- **Data lines**:
-------------------------
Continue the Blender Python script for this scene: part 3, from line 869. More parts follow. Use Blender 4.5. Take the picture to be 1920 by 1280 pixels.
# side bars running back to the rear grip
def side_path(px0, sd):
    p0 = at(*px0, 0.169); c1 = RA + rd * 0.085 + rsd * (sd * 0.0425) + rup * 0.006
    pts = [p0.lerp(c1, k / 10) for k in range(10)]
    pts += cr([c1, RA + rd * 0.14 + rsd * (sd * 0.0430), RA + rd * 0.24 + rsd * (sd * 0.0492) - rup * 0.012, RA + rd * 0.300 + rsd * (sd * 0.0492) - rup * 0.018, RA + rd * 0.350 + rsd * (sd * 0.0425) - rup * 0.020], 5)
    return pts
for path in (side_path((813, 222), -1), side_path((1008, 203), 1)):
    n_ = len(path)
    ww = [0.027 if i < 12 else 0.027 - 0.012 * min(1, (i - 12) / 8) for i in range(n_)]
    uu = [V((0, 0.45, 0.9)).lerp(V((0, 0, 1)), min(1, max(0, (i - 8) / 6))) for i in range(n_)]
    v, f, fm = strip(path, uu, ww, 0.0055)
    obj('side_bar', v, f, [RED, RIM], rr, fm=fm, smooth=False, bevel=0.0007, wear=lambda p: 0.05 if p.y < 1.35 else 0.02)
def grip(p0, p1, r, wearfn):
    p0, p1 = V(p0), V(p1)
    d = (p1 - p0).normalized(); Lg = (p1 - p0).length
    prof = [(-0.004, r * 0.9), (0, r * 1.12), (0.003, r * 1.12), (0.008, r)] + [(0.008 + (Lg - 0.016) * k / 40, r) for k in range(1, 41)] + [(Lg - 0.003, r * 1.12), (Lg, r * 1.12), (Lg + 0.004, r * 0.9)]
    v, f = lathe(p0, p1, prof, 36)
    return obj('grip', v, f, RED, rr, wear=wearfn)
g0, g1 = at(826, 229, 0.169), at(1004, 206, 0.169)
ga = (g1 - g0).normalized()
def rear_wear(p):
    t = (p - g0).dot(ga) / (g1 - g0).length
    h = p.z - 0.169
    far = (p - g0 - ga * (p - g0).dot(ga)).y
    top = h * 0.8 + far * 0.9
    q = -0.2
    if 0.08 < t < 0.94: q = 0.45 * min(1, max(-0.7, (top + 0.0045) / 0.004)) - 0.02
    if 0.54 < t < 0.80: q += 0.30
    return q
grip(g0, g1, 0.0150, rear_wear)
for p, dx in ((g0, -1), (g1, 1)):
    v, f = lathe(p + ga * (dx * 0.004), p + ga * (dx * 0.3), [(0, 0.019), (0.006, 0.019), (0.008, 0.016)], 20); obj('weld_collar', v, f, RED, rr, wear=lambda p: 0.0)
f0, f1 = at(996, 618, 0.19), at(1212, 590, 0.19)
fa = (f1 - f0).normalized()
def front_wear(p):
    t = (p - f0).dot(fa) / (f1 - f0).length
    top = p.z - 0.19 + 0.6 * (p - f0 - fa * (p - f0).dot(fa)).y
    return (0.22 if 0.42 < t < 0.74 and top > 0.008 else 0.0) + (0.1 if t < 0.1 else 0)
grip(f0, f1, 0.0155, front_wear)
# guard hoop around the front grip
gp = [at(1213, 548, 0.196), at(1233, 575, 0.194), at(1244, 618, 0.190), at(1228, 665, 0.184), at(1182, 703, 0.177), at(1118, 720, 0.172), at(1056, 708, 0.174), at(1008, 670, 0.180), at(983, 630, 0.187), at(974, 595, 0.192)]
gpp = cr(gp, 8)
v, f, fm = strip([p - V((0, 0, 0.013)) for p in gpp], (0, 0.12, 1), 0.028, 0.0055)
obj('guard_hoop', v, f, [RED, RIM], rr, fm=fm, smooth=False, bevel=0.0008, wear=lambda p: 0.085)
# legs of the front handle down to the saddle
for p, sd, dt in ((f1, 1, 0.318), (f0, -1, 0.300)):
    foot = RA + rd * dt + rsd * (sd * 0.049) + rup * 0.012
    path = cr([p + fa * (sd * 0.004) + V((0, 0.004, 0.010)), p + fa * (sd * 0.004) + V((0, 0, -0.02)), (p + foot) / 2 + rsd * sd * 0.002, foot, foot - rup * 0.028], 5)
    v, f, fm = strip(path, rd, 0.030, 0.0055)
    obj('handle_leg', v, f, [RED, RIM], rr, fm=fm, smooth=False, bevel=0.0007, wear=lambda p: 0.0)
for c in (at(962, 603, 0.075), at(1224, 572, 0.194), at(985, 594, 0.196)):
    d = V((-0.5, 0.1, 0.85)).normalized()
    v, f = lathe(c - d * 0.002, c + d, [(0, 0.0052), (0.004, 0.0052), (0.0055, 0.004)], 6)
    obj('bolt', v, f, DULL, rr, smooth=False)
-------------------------
- **Work instructions**: Using the data above, output each line exactly.

- **Output of the task**:
Continue the Blender Python script for this scene: part 3, from line 869. More parts follow. Use Blender 4.5. Take the picture to be 1920 by 1280 pixels.
# side bars running back to the rear grip
def side_path(px0, sd):
    p0 = at(*px0, 0.169); c1 = RA + rd * 0.085 + rsd * (sd * 0.0425) + rup * 0.006
    pts = [p0.lerp(c1, k / 10) for k in range(10)]
    pts += cr([c1, RA + rd * 0.14 + rsd * (sd * 0.0430), RA + rd * 0.24 + rsd * (sd * 0.0492) - rup * 0.012, RA + rd * 0.300 + rsd * (sd * 0.0492) - rup * 0.018, RA + rd * 0.350 + rsd * (sd * 0.0425) - rup * 0.020], 5)
    return pts
for path in (side_path((813, 222), -1), side_path((1008, 203), 1)):
    n_ = len(path)
    ww = [0.027 if i < 12 else 0.027 - 0.012 * min(1, (i - 12) / 8) for i in range(n_)]
    uu = [V((0, 0.45, 0.9)).lerp(V((0, 0, 1)), min(1, max(0, (i - 8) / 6))) for i in range(n_)]
    v, f, fm = strip(path, uu, ww, 0.0055)
    obj('side_bar', v, f, [RED, RIM], rr, fm=fm, smooth=False, bevel=0.0007, wear=lambda p: 0.05 if p.y < 1.35 else 0.02)
def grip(p0, p1, r, wearfn):
    p0, p1 = V(p0), V(p1)
    d = (p1 - p0).normalized(); Lg = (p1 - p0).length
    prof = [(-0.004, r * 0.9), (0, r * 1.12), (0.003, r * 1.12), (0.008, r)] + [(0.008 + (Lg - 0.016) * k / 40, r) for k in range(1, 41)] + [(Lg - 0.003, r * 1.12), (Lg, r * 1.12), (Lg + 0.004, r * 0.9)]
    v, f = lathe(p0, p1, prof, 36)
    return obj('grip', v, f, RED, rr, wear=wearfn)
g0, g1 = at(826, 229, 0.169), at(1004, 206, 0.169)
ga = (g1 - g0).normalized()
def rear_wear(p):
    t = (p - g0).dot(ga) / (g1 - g0).length
    h = p.z - 0.169
    far = (p - g0 - ga * (p - g0).dot(ga)).y
    top = h * 0.8 + far * 0.9
    q = -0.2
    if 0.08 < t < 0.94: q = 0.45 * min(1, max(-0.7, (top + 0.0045) / 0.004)) - 0.02
    if 0.54 < t < 0.80: q += 0.30
    return q
grip(g0, g1, 0.0150, rear_wear)
for p, dx in ((g0, -1), (g1, 1)):
    v, f = lathe(p + ga * (dx * 0.004), p + ga * (dx * 0.3), [(0, 0.019), (0.006, 0.019), (0.008, 0.016)], 20); obj('weld_collar', v, f, RED, rr, wear=lambda p: 0.0)
f0, f1 = at(996, 618, 0.19), at(1212, 590, 0.19)
fa = (f1 - f0).normalized()
def front_wear(p):
    t = (p - f0).dot(fa) / (f1 - f0).length
    top = p.z - 0.19 + 0.6 * (p - f0 - fa * (p - f0).dot(fa)).y
    return (0.22 if 0.42 < t < 0.74 and top > 0.008 else 0.0) + (0.1 if t < 0.1 else 0)
grip(f0, f1, 0.0155, front_wear)
# guard hoop around the front grip
gp = [at(1213, 548, 0.196), at(1233, 575, 0.194), at(1244, 618, 0.190), at(1228, 665, 0.184), at(1182, 703, 0.177), at(1118, 720, 0.172), at(1056, 708, 0.174), at(1008, 670, 0.180), at(983, 630, 0.187), at(974, 595, 0.192)]
gpp = cr(gp, 8)
v, f, fm = strip([p - V((0, 0, 0.013)) for p in gpp], (0, 0.12, 1), 0.028, 0.0055)
obj('guard_hoop', v, f, [RED, RIM], rr, fm=fm, smooth=False, bevel=0.0008, wear=lambda p: 0.085)
# legs of the front handle down to the saddle
for p, sd, dt in ((f1, 1, 0.318), (f0, -1, 0.300)):
    foot = RA + rd * dt + rsd * (sd * 0.049) + rup * 0.012
    path = cr([p + fa * (sd * 0.004) + V((0, 0.004, 0.010)), p + fa * (sd * 0.004) + V((0, 0, -0.02)), (p + foot) / 2 + rsd * sd * 0.002, foot, foot - rup * 0.028], 5)
    v, f, fm = strip(path, rd, 0.030, 0.0055)
    obj('handle_leg', v, f, [RED, RIM], rr, fm=fm, smooth=False, bevel=0.0007, wear=lambda p: 0.0)
for c in (at(962, 603, 0.075), at(1224, 572, 0.194), at(985, 594, 0.196)):
    d = V((-0.5, 0.1, 0.85)).normalized()
    v, f = lathe(c - d * 0.002, c + d, [(0, 0.0052), (0.004, 0.0052), (0.0055, 0.004)], 6)
    obj('bolt', v, f, DULL, rr, smooth=False)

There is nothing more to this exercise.